Sangeeta, one of our staff, told us this morning that she felt shy doing the skit at the place where she normally does her vegetable shopping.  Later in the evening she heard two children talking about her - "look, there is one of the people from the circus" they said pointing at her.  She went over and explained about the skit that they had been performing.

That we were hitting the right people was evident both from the numbers - all the tests were entirely voluntary and confidential - and also what they told the counsellors.  Many of the young people (mainly men) are sexually active and make no bones about it.  Amazingly - not a single person tested HIV positive.  It shows how blessed we are to have a relatively low population prevalence of HIV in our country.  And how much we want this to stay this way.

In the evening we went as a family to the United Basel Mission Church in Chembur for a choir night.  Christmas season is kicking off and we were treated to some awe-inspiring music from various choirs across Mumbai and beyond.  I had been asked to speak and found it strangely apt to about Jesus who was born at the very margins of society, was a refugee, was considered a bastard by his peers and the religious authorities - and who calls His children to love as He loved us.  To leave the beauties of the church and be church out in the slums and in the brokenness of people's lives.

But we need beauty too.  As a family we managed to squeeze in a quick trip to the Nehru Planetarium in Worli and were gob-smacked to see glimpses of the wonders of the Cosmos.

We saw images like this - and were humbled to be reminded of just how small a planet we live in the midst of the innumerable dizzying strands of galaxies...

And in all of this the narrator kept coming back to the miracle that the earth is - bejeweled blue wonder - alive and atmosphere-sheathed due to the immense amount of life we enjoy here.  And able in our finiteness to look out and wonder at all that stretches out far beyond what we can really fathom...  The only wonder they left out was that so much beauty and structure can be marvelled at without giving credit to the master Artist who lovingly spoke them into being out of nothingness... ah well, its been that way from the very beginning of humanity...

And it was this one who breathed the universe into being who chose to become a totally helpless child, being cleaned and nursed by his mother and foster dad, and to live a life that can only be called a miracle for each one of us.  Entirely apt to be remembering Christ on a day when we remember people with HIV - and vice versa - bringing the needs of people with HIV to Christ and his church.
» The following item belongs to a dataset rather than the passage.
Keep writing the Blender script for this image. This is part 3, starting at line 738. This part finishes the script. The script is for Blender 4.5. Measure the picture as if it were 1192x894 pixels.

I spoke the next morning at a Marthoma Church in Thane (1.5 hours of Malayalam liturgy - with 20 mins of sermon by me about Jesus and the man with leprosy in the middle of the eucharist celebration) - and then was part of our own house-church commemoration of Mumbai AIDS Sunday.   We had one of our church members who is living with HIV share her testimony - and a dear brother from the Indian Air Force talked about perfect love casting out fear.  We then had intercessory prayer together, shared our experiences and enjoyed a pot-luck love feast.  In the afternoon a smaller group (alas) stayed on for more prayer and then we split up to visit homes.  All 5 homes that the small teams went to were people living or having had parents affected by HIV.

In one particular home, a young girl was dying.  Her mother who had largely given up caring for her over the past months was at home.  Our 3 church folk who had come to the home spent time with the girl.  Talking to her.  Praying with her.  Holding her hand.  She was too weak to speak. Her mother went into the tiny kitchen with one of the ladies and cried.   What do you say?  When the team got back home a phone call came.  The girl had left this world.  Another person with HIV slipping into eternity.

No easy answers.  But how blessed that our people were with this mother and child in those last minutes of her life.  How much the heart of Jesus is broken by the hidden suffering in our midst.  And how much His heart must be broken by the callous vulgar pursuit of self that is the dominant religion of this age (and has been since a certain twosome broke trust with God in their beautiful garden home so many years ago).